Many investors struggle to align MMF transactions with third-party platforms or in-house treasury technology. Calastone is bridging those gaps instantly, writes Ed Lopez.
The world of money market fund (MMF) investment is full of contradictions. MMFs have become the instrument of choice for short-term institutional investors and total investments in MMFs have this year grown to over $7trn in the US and Europe combined. Yet the transaction technologies that many investors use have failed to keep up.
There’s no reason in principle why investment portals, institutional trading platforms and treasury management systems (TMSs) cannot integrate and interact, delivering a full suite of analytics, transaction capability and the kind of reporting and documentation that treasurers demand. The technology and protocols to allow investors and fund providers to transact in the MMF market, as they do in any other large financial market, are already to hand.
The reality, however, is that while multi-asset investment platforms, financial data and execution systems and corporate TMSs can easily cope with standardised investment and reporting tasks, they struggle to interact for trades in the still-specialised MMF market.
One reason for this is that the volume of MMF transactions is small compared to that for longer-term mutual funds. Despite this, the business case for building MMF connectivity into portals, investment management platforms and TMSs at the outset has never been so strong. So investors running even the largest MMF investment programs still have to duplicate entries on multiple incompatible systems. This is swivel chair syndrome – well known to treasury professionals – where duplicate entries and sometimes even manual entries are still common.
It does not have to be that way. Here’s how two large real-world clients have shown that the Calastone solution can be implemented as readily in a big consumer retail group as in a global banking relationship.

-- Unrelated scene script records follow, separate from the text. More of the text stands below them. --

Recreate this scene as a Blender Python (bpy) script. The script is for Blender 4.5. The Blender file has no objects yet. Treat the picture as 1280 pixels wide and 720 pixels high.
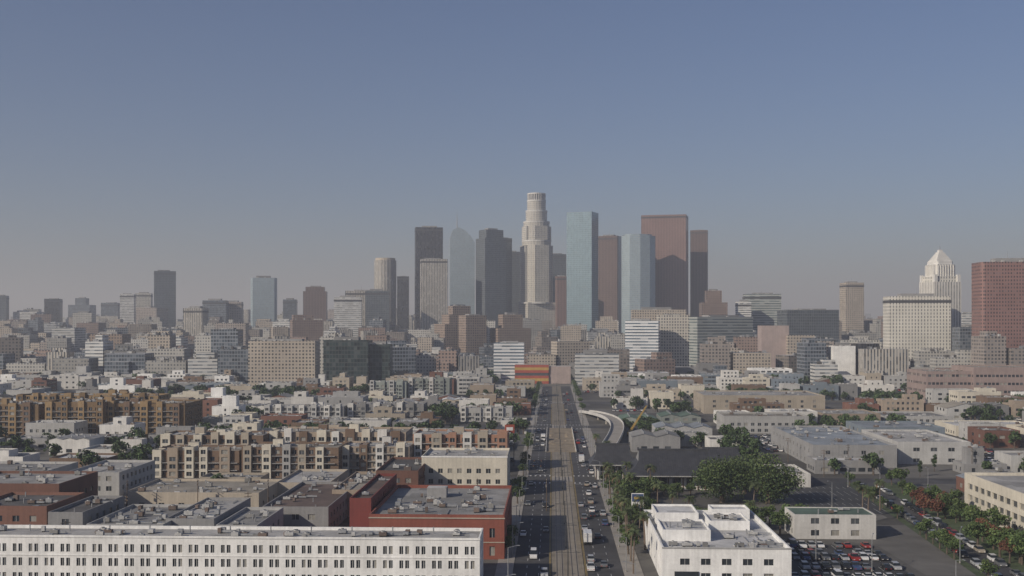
import bpy, math, random
from mathutils import Vector
R = random.Random(7)
K = 1380.0      # focal length, photo pixels (survey constant)
H = 65.0        # camera height above street, m
A = math.radians(2.1)   # street heading
SA, CA = math.sin(A), math.cos(A)
scn = bpy.context.scene
col = scn.collection

# ------------------------------------------------------------------ materials
def newmat(name):
    m = bpy.data.materials.new(name); m.use_nodes = True
    nt = m.node_tree
    return m, nt, nt.nodes["Principled BSDF"]
def N(nt, t, **kw):
    n = nt.nodes.new(t)
    for k, v in kw.items(): setattr(n, k, v)
    return n
def math_(nt, op, a, b=None):
    n = N(nt, 'ShaderNodeMath', operation=op)
    for i, x in enumerate((a, b)):
        if x is None: continue
        if isinstance(x, (int, float)): n.inputs[i].default_value = x
        else: nt.links.new(x, n.inputs[i])
    return n.outputs[0]
def mixc(nt, f, a, b, blend='MIX'):
    n = N(nt, 'ShaderNodeMix', data_type='RGBA', blend_type=blend)
    for s, x in ((n.inputs[0], f), (n.inputs[6], a), (n.inputs[7], b)):
        if isinstance(x, (int, float)): s.default_value = x
        elif isinstance(x, tuple): s.default_value = (x[0], x[1], x[2], 1)
        else: nt.links.new(x, s)
    return n.outputs[2]
def noise(nt, vec, scale, detail=4, rough=.6):
    n = N(nt, 'ShaderNodeTexNoise'); n.inputs['Scale'].default_value = scale
    n.inputs['Detail'].default_value = detail; n.inputs['Roughness'].default_value = rough
    nt.links.new(vec, n.inputs['Vector']); return n.outputs['Fac']
def ramp(nt, f, lo, hi, a=.3, b=.7):
    n = N(nt, 'ShaderNodeMapRange'); nt.links.new(f, n.inputs[0])
    n.inputs[1].default_value = a; n.inputs[2].default_value = b
    n.inputs[3].default_value = lo; n.inputs[4].default_value = hi
    return n.outputs[0]
def gray(nt, v):
    n = N(nt, 'ShaderNodeCombineColor')
    for i in range(3): nt.links.new(v, n.inputs[i])
    return n.outputs[0]

def pm(name, c, rough=.8, var=.25, scale=.15, metal=0, streak=False, rnd=0.0, patch=0.0, patch_scale=.12, world=False):
    m, nt, b = newmat(name)
    b.inputs['Roughness'].default_value = rough; b.inputs['Metallic'].default_value = metal
    if world:
        vec = N(nt, 'ShaderNodeNewGeometry').outputs['Position']
    else:
        vec = N(nt, 'ShaderNodeTexCoord').outputs['Object']
    v1 = ramp(nt, noise(nt, vec, scale), 1 - var, 1 + var * .6)
    v2 = ramp(nt, noise(nt, vec, scale * 11, 3), 1 - var * .45, 1 + var * .35)
    f = math_(nt, 'MULTIPLY', v1, v2)
    if streak:
        mp = N(nt, 'ShaderNodeMapping'); nt.links.new(vec, mp.inputs[0]); mp.inputs['Scale'].default_value = (1.2, 1.2, .06)
        f = math_(nt, 'MULTIPLY', f, ramp(nt, noise(nt, mp.outputs[0], 1.0, 3), .87, 1.05))
    if patch:
        vo = N(nt, 'ShaderNodeTexVoronoi'); vo.distance = 'CHEBYCHEV'; vo.inputs['Scale'].default_value = patch_scale
        nt.links.new(vec, vo.inputs['Vector'])
        sp = N(nt, 'ShaderNodeSeparateColor'); nt.links.new(vo.outputs['Color'], sp.inputs[0])
        f = math_(nt, 'MULTIPLY', f, ramp(nt, sp.outputs[0], 1 - patch, 1 + patch * .5, 0, 1))
    if rnd:
        oi = N(nt, 'ShaderNodeObjectInfo')
        f = math_(nt, 'MULTIPLY', f, ramp(nt, oi.outputs['Random'], 1 - rnd, 1 + rnd * .5, 0, 1))
    out = mixc(nt, 1.0, c, gray(nt, f), 'MULTIPLY')
    nt.links.new(out, b.inputs['Base Color'])
    return m

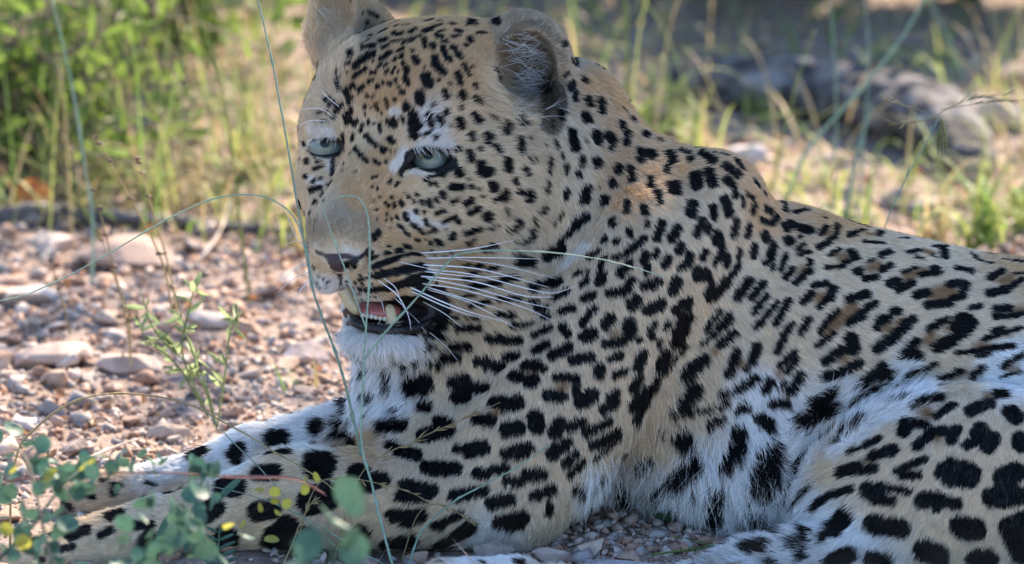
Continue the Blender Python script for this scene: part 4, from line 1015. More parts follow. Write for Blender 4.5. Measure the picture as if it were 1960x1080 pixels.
LG = [gz(1290, 178, .012), gz(1400, 192, .018), gz(1560, 215, .021), gz(1700, 250, .022), gz(1800, 276, .020), gz(1868, 322, .008)]
tag(link('fallen_log', log_mesh('fallen_log', LG, [.012, .020, .022, .024, .026, .016], 5), M_LOG), 'thick weathered grey log lying behind the leopard, its broken end at the right', 'log')
LG = [gz(-60, 440, .006), gz(80, 432, .009), gz(180, 425, .008), gz(300, 425, .007), gz(560, 440, .004)]
tag(link('fallen_branch', log_mesh('fallen_branch', LG, [.008, .008, .006, .005, .003], 9, 12), M_LOG), 'thin dark fallen branch lying across the stones at the left', 'branch')
M_TWIG = mat_plain('pale dead twig', (.50, .42, .36), .8, .3, 300, .4)
def stalk(name, label, cat, pts, w0, w1, mat, grp=None, seg=5, n=8, parent=None):
    c = spline([P(*q) for q in pts], n); m = len(c)
    rk = np.random.default_rng(int(abs(pts[0][0]) * 7 + abs(pts[-1][1])) + 3)
    kn = [rk.integers(5, 14)]
    while kn[-1] < m: kn.append(kn[-1] + int(rk.integers(7, 15)))
    jit = np.cumsum(rk.normal(size=(m, 3)) * .35, 0); jit -= jit.mean(0)
    c = c + jit * PX
    o = tube(name, c, [(w0 + (w1 - w0) * i / (m - 1)) * PX * .5 * (.82 + rk.uniform(-.1, .1)) * (1.5 if i in kn else 1) for i in range(m)], mat, parent, seg)
    if label: tag(o, label, cat, grp)
    return o
def gst(name, label, cat, pts, w0, w1, mat, grp=None, **k):
    """stalk that starts on the ground at the first picture point"""
    d0 = dpth(pts[0][1]); q = []
    for i, pt in enumerate(pts):
        q.append((pt[0], pt[1] + (4 if i == 0 else 0), d0 + (pt[2] if len(pt) > 2 else 0)))
    return stalk(name, label, cat, q, w0, w1, mat, grp, **k)
def lying(name, label, pts, w0, w1, mat, lift=5, cat='twig', grp=None):
    L = [(x, y - lift, dpth(y)) for x, y in pts]
    return stalk(name, label, cat, L, w0, w1, mat, grp)
lying('twig', 'pale bent twig on the ground left of the muzzle', [(365, 515), (400, 480), (425, 440), (440, 395), (470, 365)], 9, 4, M_TWIG)
lying('twig', 'bluish grey twig on the stones behind the far paw', [(160, 885), (220, 860), (275, 845)], 9, 5, M_TWIG)
lying('twig', 'pale twig under the fine stalks at the left', [(330, 610), (400, 585), (520, 560)], 8, 4, M_TWIG)
lying('twig', 'short dark twig on the slab before the belly', [(1135, 1075), (1150, 1058), (1172, 1055)], 4, 2, mat_plain('dark twig', (.05, .04, .035), .8, .3, 300, .3))
lying('twig', 'thin brown twig on the ground above the back', [(1480, 330), (1560, 300), (1700, 330)], 6, 3, M_TWIG)

# ------------------------------------------------------------------ plants
def mleaf(name, col, trans=.45, rough=.5, var=.25): return mat_plain(name, col, rough, var, 260, .15, trans, .35, objvar=.18)
M_BLUEGR = mleaf('blue green stem', (.27, .38, .29), .3)
M_GREEN = mleaf('fresh grass', (.17, .27, .06), .5)
M_YGREEN = mleaf('yellow green grass', (.30, .34, .10), .5)
M_STRAW = mleaf('dry straw', (.42, .33, .17), .45)
M_PURPLE = mat_plain('purple stem joint', (.20, .10, .14), .5, .2, 300, .1)
M_REDST = mat_plain('red stem', (.10, .022, .03), .5, .3, 300, .1)
M_LEAFB = mleaf('blue green leaf', (.055, .125, .085), .3)
M_LEAFY = mleaf('yellowing leaf', (.38, .36, .06), .5)
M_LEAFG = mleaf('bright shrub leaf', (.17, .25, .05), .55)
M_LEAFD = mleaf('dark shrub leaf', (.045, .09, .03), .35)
M_LEAFP = mleaf('pale small leaf', (.28, .34, .16), .5)
M_BARKY = mat_plain('shrub stem bark', (.20, .155, .11), .8, .3, 200, .4)
M_DRY = mat_plain('dried brown seed whorl', (.13, .075, .055), .8, .4, 400, .4)
M_LITTER = mleaf('fallen brown leaf', (.34, .16, .07), .3)

def leaf_arrays(kind='oval'):
    """unit leaf along +x, cupped along its midrib"""
    xs_ = np.array([0, .18, .42, .68, .88, 1.0])
    w = {'oval': [.03, .30, .42, .36, .2, .02], 'round': [.03, .40, .54, .52, .34, .06], 'lance': [.02, .10, .14, .12, .07, .01]}[kind]
    v = []
    for x, ww in zip(xs_, w): v += [(x, -ww, .16 * ww + .02), (x, 0, -.10 * math.sin(x * 3)), (x, ww, .16 * ww + .02)]
    q = []
    for i in range(5):
        for j in (0, 1): q.append((i * 3 + j, i * 3 + j + 3, i * 3 + j + 4, i * 3 + j + 1))
    return np.array(v), np.array(q), np.zeros((0, 3), int)
LK = {k: leaf_arrays(k) for k in ('oval', 'round', 'lance')}
def leaf_mesh(kind, mat):
    me = np_mesh('leaf', LK[kind][0], quads=LK[kind][1]); me.materials.append(mat)
    me.polygons.foreach_set('use_smooth', np.ones(len(me.polygons), bool)); return me
def rot_to(d, roll):
    d = Vector(d).normalized()
    q = d.to_track_quat('X', 'Z')
    return q.to_matrix() @ Matrix.Rotation(roll, 3, 'X')
def leaf_obj(me, root, p, d, size, roll, label=None):
    o = bpy.data.objects.new('leaf', me); COL.objects.link(o)
    m = rot_to(d, roll).to_4x4(); m.translation = V3(np.array(p) - np.array(root.location))
    o.parent = root; o.matrix_local = m @ Matrix.Scale(size, 4)
    if label: o['label'] = label
    return o

# ---- foreground creeper with round leaves
ROOTS = {}
LFB = leaf_mesh('round', M_LEAFB); LFY = leaf_mesh('round', M_LEAFY)
def creeper(label, base, stems, leaves, seed):
    r = np.random.default_rng(seed)
    root = empty('creeping_plant', P(*base)); tag(root, label, 'plant', 'low plants in front of the paws')
    for pts, w, m in stems:
        if pts[0][1] > 955: pts = [(pts[0][0] - 15, 1023 - pts[0][2] * math.tan(PITCH), pts[0][2])] + pts
        c = spline([P(*q) for q in pts], 6); k = len(c)
        tube('stem', c, [w * PX * .5 * (1 - .5 * i / k) for i in range(k)], m, root, 6)
    for (x, y, d, s, yl) in leaves:
        p = P(x, y, d); dr = r.normal(size=3) * .6 + RGT * r.uniform(-1, 1) + UPV * r.uniform(-.2, 1)
        leaf_obj(LFY if yl else LFB, root, p, dr, s * PX, r.uniform(-1.2, 1.2) + 1.2)
    return root
rr_ = np.random.default_rng(21)
def along(pts, n, spread, size, dsp=40, yl=0.0, seed=0):
    r = np.random.default_rng(seed); c = spline([np.array(q, float) for q in pts], 10); out = []
    for i in range(n):
        q = c[int(r.uniform(0, len(c) - 1))]
        out.append((q[0] + r.normal() * spread, q[1] + r.normal() * spread * .7, q[2] + r.normal() * dsp, size * r.uniform(.7, 1.25), r.random() < yl))
    return out
st1 = [(-30, 1120, -1390), (60, 1010, -1350), (120, 930, -1290), (180, 880, -1210)]
st2 = [(140, 1180, -1470), (95, 1060, -1430), (70, 950, -1390), (50, 880, -1350), (20, 850, -1310)]
st3 = [(-20, 960, -1190), (110, 915, -1150), (300, 905, -1110), (450, 915, -1070), (560, 918, -1030), (620, 945, -1010)]
creeper('blue-green leafy plant in the bottom left corner', (-30, 1130, -1390), [(st1, 9, M_LEAFB), (st2, 9, M_BARKY)], along(st1, 44, 40, 31, 60, .03, 1) + along(st2, 44, 42, 31, 60, .03, 2), 5)
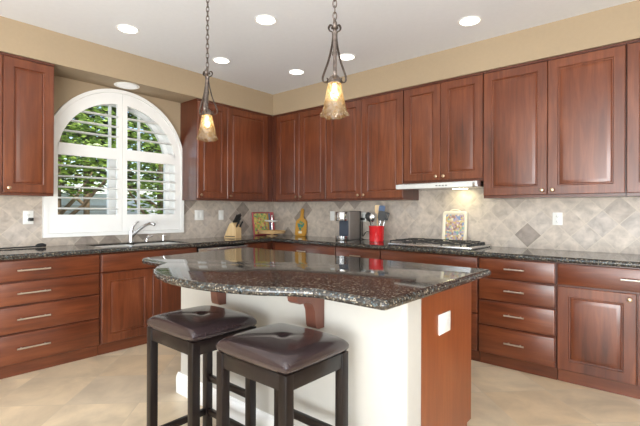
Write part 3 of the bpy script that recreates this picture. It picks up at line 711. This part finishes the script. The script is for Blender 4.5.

A major European retail group was managing the short end of its pension-fund investments using a series of unintegrated financial operating systems – and in doing so was missing opportunities to automate the end-to-end investment process and eliminate error and the costs that come with error.
The group used in-house terminals to invest around $750m in an MMF portfolio that is traded on a daily basis. All investments including short-term MMFs used a leading multi-asset investment platform to manage the portfolio, configured to handle everything from portfolio modelling to trading, cash management and reporting into the book of record.
So far so good. But when it came to MMF trading, the investment management platform could not communicate with the trading platform, and neither platform could communicate with the retailer’s TMS. The underlying barrier to integration was that the investment platform – like many comparable applications – was configured to treat all funds the same, whether short-term MMFs or longer-term mutual funds. The specific characteristics of MMFs such as daily net asset values and T+0 settlement times did not fit into the platform’s pre-set configurations.
But Calastone Money Market Services is designed to connect investors, providers and intermediaries irrespective of their financial technologies or connection preferences. With just one connection to almost the entirety of the MMF world, Calastone was able to bridge the gaps between systems, eliminating duplication of data and error-prone manual entry.
In another case, a global banking client was investing in MMFs via a major bank trading portal and reporting to its corporate TMS. But the bank trading portal could not communicate directly to the investor’s dedicated TMS, meaning the bank’s client had to receive trading data from the transfer agent and then enter that data manually. As well as the risk of error introduced by manual data duplication, the inevitable time lags meant that the investor could not respond nimbly in rapidly changing situations.
In this case, Calastone’s single connection was a solution to multiple problems. It was able to automate transfer of position data from the transfer agent to the investor, give real-time transparency on trades and cash positions, and enable cash management to avoid end-of-day borrowing costs.
What investors need is a ready-built bridge between investors, funds and intermediaries – a bridge that is system agnostic, using any file formats and any transfer protocols. Without it MMF investors and providers will continue to struggle with system incompatibilities that end up costing time and money, as well as increasing risk, in a market that is supposed to minimise it.
And we think none of that is necessary.